At the end of the corridor, a neon light flickered above the entrance to the reading room. Here the archivist took our book orders, in the presence of five readers, including one nun and two sleepers. All was quiet until the electricity died, a short, daily occurrence that prompted a gentle commotion, although on one occasion I noticed that the nun managed to sleep through the entire disturbance. Return tomorrow at ten, the archivist instructed, to collect the books. The next day, a pile of volumes awaited, neatly laid out on wooden desks, three towers of dust, leather, and crumbling paper. These were the student records of the law faculty from 1915 to 1919.

We began in the autumn of 1915, working our way through hundreds of forms filled in by hand, the pages arranged alphabetically by the name of each student, identified as a Pole or Mosaic (Jewish), with only a few Ukrainians. It was painstaking work. Names were written out, with lists of the courses taken, class hours, the names of the professors. The back of each form was signed and dated.

Ivan spotted a first Lauterpacht document, based on the work of his friend Ihor, which dated to the autumn of 1915, shortly after the Russians had been removed. We gathered a near-complete set, seven semesters of study from 1915 to 1919, Lauterpacht’s formative years. There was a home address, 6 Rutowskiego Street, now Teatralna Street, just a few doors from my hotel. I’d walked past it, even noticed the fine metal doors with their two large Ls at the center, mounted in circular metal frames. Lauterpacht? Lemberg? Lwów?

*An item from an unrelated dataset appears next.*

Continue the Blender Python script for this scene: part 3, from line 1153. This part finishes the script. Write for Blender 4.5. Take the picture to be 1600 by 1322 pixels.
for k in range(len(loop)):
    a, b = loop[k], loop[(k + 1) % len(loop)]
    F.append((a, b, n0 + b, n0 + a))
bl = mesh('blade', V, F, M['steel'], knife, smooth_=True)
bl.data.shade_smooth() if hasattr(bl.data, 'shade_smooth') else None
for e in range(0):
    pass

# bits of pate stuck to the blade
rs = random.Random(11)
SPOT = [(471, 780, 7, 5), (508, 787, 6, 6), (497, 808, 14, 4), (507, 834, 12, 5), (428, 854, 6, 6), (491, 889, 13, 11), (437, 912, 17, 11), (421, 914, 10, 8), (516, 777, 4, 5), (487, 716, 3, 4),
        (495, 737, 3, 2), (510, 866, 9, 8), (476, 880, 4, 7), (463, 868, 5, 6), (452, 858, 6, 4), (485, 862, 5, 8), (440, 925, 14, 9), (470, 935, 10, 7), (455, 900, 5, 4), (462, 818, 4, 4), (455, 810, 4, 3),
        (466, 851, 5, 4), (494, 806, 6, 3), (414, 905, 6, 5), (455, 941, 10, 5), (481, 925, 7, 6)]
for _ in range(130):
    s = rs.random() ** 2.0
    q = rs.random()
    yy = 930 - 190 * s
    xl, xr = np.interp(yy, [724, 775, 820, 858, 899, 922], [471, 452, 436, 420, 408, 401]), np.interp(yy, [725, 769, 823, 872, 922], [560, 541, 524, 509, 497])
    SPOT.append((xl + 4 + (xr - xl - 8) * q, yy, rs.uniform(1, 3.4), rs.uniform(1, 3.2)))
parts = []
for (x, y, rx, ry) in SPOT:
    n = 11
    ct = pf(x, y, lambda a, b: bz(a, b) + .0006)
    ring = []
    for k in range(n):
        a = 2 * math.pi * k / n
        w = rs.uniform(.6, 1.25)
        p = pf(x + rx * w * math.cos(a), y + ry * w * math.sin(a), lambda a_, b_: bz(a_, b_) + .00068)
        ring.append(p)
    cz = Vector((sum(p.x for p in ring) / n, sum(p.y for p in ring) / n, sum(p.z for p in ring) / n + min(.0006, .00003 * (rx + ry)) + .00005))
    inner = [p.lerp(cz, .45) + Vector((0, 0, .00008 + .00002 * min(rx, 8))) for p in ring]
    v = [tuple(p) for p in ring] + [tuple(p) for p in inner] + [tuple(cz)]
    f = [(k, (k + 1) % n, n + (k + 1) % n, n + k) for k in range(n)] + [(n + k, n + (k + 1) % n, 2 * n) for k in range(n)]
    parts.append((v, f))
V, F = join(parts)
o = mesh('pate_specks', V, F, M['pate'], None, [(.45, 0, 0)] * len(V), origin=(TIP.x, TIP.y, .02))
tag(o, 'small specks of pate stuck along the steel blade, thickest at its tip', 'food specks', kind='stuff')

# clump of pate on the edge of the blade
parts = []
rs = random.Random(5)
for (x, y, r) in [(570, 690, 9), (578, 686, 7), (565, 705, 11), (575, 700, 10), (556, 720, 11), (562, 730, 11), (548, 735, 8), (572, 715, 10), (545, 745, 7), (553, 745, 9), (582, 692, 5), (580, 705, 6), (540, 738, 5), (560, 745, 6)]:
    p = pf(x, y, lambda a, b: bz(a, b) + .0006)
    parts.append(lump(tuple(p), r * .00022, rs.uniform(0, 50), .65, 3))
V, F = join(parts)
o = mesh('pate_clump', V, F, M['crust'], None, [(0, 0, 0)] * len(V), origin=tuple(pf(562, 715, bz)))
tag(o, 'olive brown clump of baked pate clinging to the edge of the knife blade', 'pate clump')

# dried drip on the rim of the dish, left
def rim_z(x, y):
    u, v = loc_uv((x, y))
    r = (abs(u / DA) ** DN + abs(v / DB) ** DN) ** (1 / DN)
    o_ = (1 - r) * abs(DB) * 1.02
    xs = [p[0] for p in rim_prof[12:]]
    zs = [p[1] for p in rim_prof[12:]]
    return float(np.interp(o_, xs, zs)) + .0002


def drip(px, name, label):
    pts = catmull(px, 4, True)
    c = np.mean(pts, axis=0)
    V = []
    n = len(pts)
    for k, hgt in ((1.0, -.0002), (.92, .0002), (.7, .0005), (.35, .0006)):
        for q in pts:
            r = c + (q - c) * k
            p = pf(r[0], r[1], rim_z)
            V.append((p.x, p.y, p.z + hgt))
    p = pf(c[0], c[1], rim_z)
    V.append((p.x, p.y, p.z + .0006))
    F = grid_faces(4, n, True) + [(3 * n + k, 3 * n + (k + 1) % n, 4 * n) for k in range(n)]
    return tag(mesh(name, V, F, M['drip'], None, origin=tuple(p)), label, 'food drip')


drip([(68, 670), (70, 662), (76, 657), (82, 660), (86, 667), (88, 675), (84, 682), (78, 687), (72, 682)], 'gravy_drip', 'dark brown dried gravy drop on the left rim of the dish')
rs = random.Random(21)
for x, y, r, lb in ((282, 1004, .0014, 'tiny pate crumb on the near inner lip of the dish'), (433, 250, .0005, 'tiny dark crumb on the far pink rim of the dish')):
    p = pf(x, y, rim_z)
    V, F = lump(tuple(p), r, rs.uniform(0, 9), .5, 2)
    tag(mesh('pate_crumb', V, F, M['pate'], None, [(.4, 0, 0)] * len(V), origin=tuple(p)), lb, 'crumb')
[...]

I learned that Lauterpacht’s studies began with Roman law and German public law, followed by one course on soul and body, and another on optimism and pessimism. Of the early teachers, only one had a familiar name, Professor Oswald Balzer, teacher of the legal histories of Poland and Austria, distinct subjects. Balzer was a practicing advocate who argued esoteric cases for the governments of Austria and Galicia. The most notable, which I’d come across in my own work on boundary disputes, was a nineteenth-century conflict over the ownership of two lakes in the Tatra Mountains. Balzer was a practical man, an influence on Lauterpacht.

The second year of studies, from September 1916, was dominated by war and the death of the emperor Franz Joseph, after a record-inducing reign over sixty-eight years. Change was in the air as battles continued to rage around the city, yet classes continued. I was struck by the seam of religious themes (Catholic Christian law, then the History and Culture of Israel) and by the daily lecture on pragmatism and instinctivism, the two poles between which Lauterpacht’s intellectual development oscillated like a sharp current of electricity. In April 1917, he passed a state exam in historical and legal science, obtaining the highest mark (“good”).

His third year began in September 1917 as Austria’s hold on the city became more tenuous. Lauterpacht took a first class on criminal law, taught by Professor Dr. Juliusz Makarewicz, a well-known authority on Austrian criminal law. A second followed, with the same teacher, on the science of the prison. A third course, on Austrian adversary proceedings, was taught by Professor Dr. Maurycy Allerhand. I mention these names because they will return.

The fourth and final year of studies opened on the cusp of dramatic changes, for Lemberg, Europe, and the world. In November 1918, as World War I ended—along with the Austro-Hungarian Empire—control of Lemberg changed as each week passed.